» **TASK INSTRUCTIONS**
Leaving out all pictures, please print only the lines from the one containing "1185 pixels high." through the one containing "S.render.resolution_x = 1024;".

» **PROVIDED DATA**

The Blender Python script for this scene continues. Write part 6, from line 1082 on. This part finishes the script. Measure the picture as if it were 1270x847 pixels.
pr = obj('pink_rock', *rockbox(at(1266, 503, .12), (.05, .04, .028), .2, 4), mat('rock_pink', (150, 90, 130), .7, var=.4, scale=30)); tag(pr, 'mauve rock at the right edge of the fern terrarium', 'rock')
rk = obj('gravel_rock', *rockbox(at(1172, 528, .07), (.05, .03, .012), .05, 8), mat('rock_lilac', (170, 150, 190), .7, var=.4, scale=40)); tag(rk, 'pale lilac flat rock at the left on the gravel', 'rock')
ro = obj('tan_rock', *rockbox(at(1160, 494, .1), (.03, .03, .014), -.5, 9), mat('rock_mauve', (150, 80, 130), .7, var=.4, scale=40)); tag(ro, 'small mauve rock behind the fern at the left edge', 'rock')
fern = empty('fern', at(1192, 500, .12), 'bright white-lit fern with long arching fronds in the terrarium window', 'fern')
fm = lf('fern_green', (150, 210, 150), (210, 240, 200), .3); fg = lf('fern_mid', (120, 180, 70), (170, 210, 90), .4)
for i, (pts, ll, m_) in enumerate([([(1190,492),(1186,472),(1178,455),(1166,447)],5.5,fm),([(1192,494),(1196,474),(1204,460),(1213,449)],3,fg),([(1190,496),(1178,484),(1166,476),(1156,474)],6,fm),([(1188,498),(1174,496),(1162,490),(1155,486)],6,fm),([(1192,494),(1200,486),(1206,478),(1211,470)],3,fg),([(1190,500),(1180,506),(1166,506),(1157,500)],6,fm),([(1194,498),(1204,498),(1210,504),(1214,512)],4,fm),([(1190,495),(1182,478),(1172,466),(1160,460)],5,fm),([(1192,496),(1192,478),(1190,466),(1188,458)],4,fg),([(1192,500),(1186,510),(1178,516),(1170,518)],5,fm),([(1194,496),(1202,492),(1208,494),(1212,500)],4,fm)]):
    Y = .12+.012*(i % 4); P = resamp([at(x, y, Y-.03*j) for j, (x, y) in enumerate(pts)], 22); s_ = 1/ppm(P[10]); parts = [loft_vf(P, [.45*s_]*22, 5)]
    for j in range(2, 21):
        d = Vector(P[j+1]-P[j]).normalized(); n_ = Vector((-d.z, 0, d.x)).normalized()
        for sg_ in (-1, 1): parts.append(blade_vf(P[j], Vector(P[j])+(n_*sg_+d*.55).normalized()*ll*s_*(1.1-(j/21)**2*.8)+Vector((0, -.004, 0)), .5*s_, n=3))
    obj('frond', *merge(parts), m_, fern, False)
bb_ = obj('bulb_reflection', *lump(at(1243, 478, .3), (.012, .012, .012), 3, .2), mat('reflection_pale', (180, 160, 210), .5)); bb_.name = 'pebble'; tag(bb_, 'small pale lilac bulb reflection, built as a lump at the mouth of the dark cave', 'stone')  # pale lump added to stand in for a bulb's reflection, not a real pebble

==

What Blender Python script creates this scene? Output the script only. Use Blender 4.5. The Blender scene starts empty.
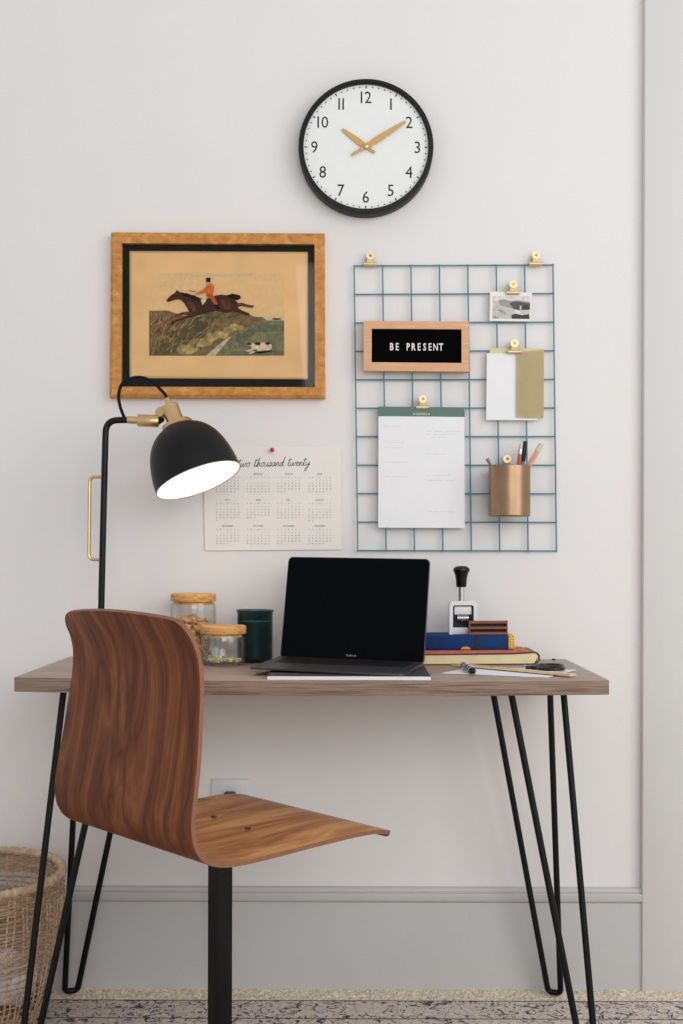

* * *

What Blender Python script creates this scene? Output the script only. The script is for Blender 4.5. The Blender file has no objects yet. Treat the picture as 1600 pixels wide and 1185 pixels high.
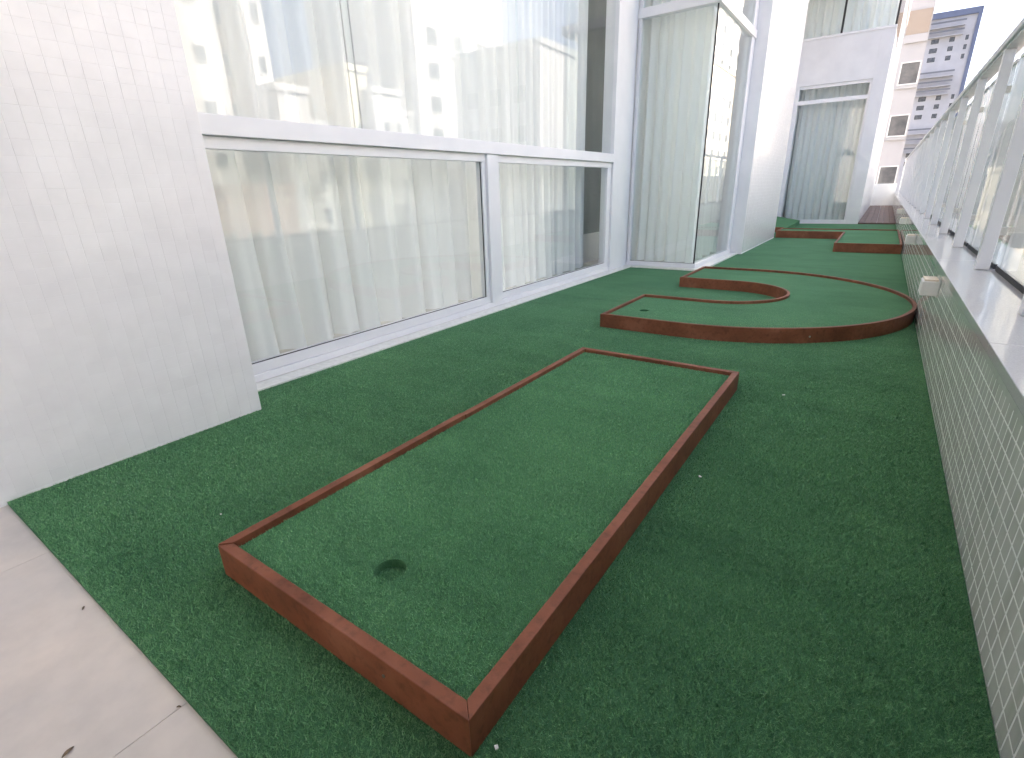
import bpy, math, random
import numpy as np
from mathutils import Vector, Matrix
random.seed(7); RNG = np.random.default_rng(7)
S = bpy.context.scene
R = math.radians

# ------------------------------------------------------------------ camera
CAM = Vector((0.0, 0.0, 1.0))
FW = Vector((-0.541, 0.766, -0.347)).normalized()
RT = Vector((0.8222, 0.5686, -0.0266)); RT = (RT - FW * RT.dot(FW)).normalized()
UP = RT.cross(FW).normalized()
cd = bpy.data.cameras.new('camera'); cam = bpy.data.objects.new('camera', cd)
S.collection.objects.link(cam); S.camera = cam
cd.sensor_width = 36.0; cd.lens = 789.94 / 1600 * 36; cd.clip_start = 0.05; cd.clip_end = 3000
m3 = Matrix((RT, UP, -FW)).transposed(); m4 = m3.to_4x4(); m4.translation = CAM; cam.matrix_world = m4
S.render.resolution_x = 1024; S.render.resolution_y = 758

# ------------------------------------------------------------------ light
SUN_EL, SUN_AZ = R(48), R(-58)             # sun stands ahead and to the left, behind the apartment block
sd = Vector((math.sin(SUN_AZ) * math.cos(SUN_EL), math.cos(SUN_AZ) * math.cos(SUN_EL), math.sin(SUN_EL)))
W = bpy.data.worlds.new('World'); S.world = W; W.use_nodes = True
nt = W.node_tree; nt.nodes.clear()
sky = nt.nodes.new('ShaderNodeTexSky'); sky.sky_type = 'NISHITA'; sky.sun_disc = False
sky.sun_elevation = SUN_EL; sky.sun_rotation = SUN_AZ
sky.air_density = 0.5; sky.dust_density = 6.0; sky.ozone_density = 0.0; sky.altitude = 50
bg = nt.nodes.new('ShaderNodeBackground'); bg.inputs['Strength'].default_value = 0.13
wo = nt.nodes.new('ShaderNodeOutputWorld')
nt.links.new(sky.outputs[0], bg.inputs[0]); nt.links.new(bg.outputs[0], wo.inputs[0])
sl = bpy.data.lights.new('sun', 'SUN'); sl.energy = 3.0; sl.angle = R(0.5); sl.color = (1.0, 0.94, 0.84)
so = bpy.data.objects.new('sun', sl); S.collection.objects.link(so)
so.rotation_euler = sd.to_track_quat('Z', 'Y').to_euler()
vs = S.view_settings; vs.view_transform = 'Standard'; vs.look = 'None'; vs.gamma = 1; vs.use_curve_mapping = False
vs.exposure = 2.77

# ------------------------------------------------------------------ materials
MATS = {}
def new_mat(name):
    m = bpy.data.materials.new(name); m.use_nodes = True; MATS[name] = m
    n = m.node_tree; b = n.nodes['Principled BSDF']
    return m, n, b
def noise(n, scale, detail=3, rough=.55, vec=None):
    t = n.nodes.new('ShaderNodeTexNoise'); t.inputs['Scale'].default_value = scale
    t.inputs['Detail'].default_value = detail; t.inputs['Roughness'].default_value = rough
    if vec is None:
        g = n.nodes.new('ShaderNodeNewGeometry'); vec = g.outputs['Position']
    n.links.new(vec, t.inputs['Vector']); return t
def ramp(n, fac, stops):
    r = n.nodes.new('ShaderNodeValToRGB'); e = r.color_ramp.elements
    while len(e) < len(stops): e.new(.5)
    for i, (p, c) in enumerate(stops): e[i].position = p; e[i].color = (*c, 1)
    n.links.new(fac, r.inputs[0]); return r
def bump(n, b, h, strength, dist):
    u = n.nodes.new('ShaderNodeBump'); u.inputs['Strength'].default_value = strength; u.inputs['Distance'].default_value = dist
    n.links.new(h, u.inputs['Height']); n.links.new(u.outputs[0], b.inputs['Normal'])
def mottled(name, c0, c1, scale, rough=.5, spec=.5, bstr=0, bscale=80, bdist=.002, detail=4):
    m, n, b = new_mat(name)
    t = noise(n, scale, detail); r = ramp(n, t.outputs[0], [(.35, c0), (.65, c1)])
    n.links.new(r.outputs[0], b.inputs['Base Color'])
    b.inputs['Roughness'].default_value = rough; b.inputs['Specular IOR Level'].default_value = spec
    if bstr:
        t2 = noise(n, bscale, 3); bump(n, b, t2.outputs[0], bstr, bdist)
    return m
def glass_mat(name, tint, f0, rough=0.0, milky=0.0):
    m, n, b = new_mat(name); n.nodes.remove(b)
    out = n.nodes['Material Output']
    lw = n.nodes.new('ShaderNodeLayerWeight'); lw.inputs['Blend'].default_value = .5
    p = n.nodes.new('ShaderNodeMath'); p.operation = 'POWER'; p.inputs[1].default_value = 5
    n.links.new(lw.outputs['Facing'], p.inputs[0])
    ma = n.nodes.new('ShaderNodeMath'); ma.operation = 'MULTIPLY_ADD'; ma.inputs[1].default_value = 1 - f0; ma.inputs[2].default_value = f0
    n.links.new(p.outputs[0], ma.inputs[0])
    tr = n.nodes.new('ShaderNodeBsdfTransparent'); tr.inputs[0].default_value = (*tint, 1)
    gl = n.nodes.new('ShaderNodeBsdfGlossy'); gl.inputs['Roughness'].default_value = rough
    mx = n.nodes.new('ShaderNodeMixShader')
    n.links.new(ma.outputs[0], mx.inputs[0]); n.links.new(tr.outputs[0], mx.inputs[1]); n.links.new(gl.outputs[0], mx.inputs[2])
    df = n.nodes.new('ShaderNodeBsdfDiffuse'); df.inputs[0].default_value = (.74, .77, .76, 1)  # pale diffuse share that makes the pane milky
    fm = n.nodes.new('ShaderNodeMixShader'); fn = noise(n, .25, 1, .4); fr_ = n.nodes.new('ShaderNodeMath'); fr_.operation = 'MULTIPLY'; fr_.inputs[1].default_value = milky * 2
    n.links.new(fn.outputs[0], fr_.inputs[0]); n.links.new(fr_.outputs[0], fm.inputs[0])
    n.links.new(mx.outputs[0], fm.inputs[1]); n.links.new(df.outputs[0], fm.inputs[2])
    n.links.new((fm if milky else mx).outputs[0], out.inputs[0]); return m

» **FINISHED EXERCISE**
What Blender Python script creates this scene? Output the script only. The script is for Blender 4.5. The Blender file has no objects yet. Treat the picture as 1600 pixels wide and 1185 pixels high.
import bpy, math, random
import numpy as np
from mathutils import Vector, Matrix
random.seed(7); RNG = np.random.default_rng(7)
S = bpy.context.scene
R = math.radians

# ------------------------------------------------------------------ camera
CAM = Vector((0.0, 0.0, 1.0))
FW = Vector((-0.541, 0.766, -0.347)).normalized()
RT = Vector((0.8222, 0.5686, -0.0266)); RT = (RT - FW * RT.dot(FW)).normalized()
UP = RT.cross(FW).normalized()
cd = bpy.data.cameras.new('camera'); cam = bpy.data.objects.new('camera', cd)
S.collection.objects.link(cam); S.camera = cam
cd.sensor_width = 36.0; cd.lens = 789.94 / 1600 * 36; cd.clip_start = 0.05; cd.clip_end = 3000
m3 = Matrix((RT, UP, -FW)).transposed(); m4 = m3.to_4x4(); m4.translation = CAM; cam.matrix_world = m4
S.render.resolution_x = 1024; S.render.resolution_y = 758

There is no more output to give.